Recent Student Paper Prize Winners

  • 2022. ‘The Massacre and Martyr(dom)s of Oak Creek: The Scale of Violence, Articulation of Agonisms, and Problem of Diaspora’ by Randeep Hothi (University of Michigan).
  • 2021. Co-winner: ‘“Dressing up like Mother to be called Father”: Anglo-Catholic priests as camp prophets’ by Carolyn Dreyer (University of Cambridge).
  • 2021. Co-winner: ‘Of agency, Allah, and authority: The making of a divine trial among Muslims with same-sex attraction in Indonesia’ by Febi Ramadhan (Northwestern University).
  • 2020. ‘“Finding Vessels for Our Lights”: Buddhist-Derived Meditation as an Ethical Means for Jewish Encounters with the Divine’ by Ori Mautner (University of Cambridge).
  • 2019. ‘Divine Monarchy, Spirited Sovereignties, and the Timely Malagasy MSM Medium-Activist Subject’ by Seth Palmer (University of Toronto).
  • 2018. Jane Saffitz (University of California, Davis).

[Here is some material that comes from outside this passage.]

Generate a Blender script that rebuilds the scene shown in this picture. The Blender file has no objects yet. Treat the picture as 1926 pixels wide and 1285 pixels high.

Recent Student Paper Prize Runners-Up

  • 2022. ‘History Written in Advance: Christian Prophecy, Chinese-Zambian Relations, and Diffracted Modernity’ by Justin Haruyama (UC Davis).
  • 2021. ‘To circumcise or not to circumcise? Ritual choice, agency, and agony’ by Lindsey Jackson (Concordia University).
  • 2020. ‘Toward a Non-person-centered Anthropology of Hope: Incense Seeing and Nonhuman Agency in North China’ by Ray Qu (University of Virginia).
  • 2019. ‘The Aesthetics of Piety: Affect and/in Prayers among Indonesian Transgender Sex Workers’ by Bahram Naderil (Northwestern University).
  • 2018. ‘U T’aan Nukuch Máak (Advice of the Elders): An Entrance into Maya Women’s Symbolic World’ by Crystal Sheedy (SUNY Albany).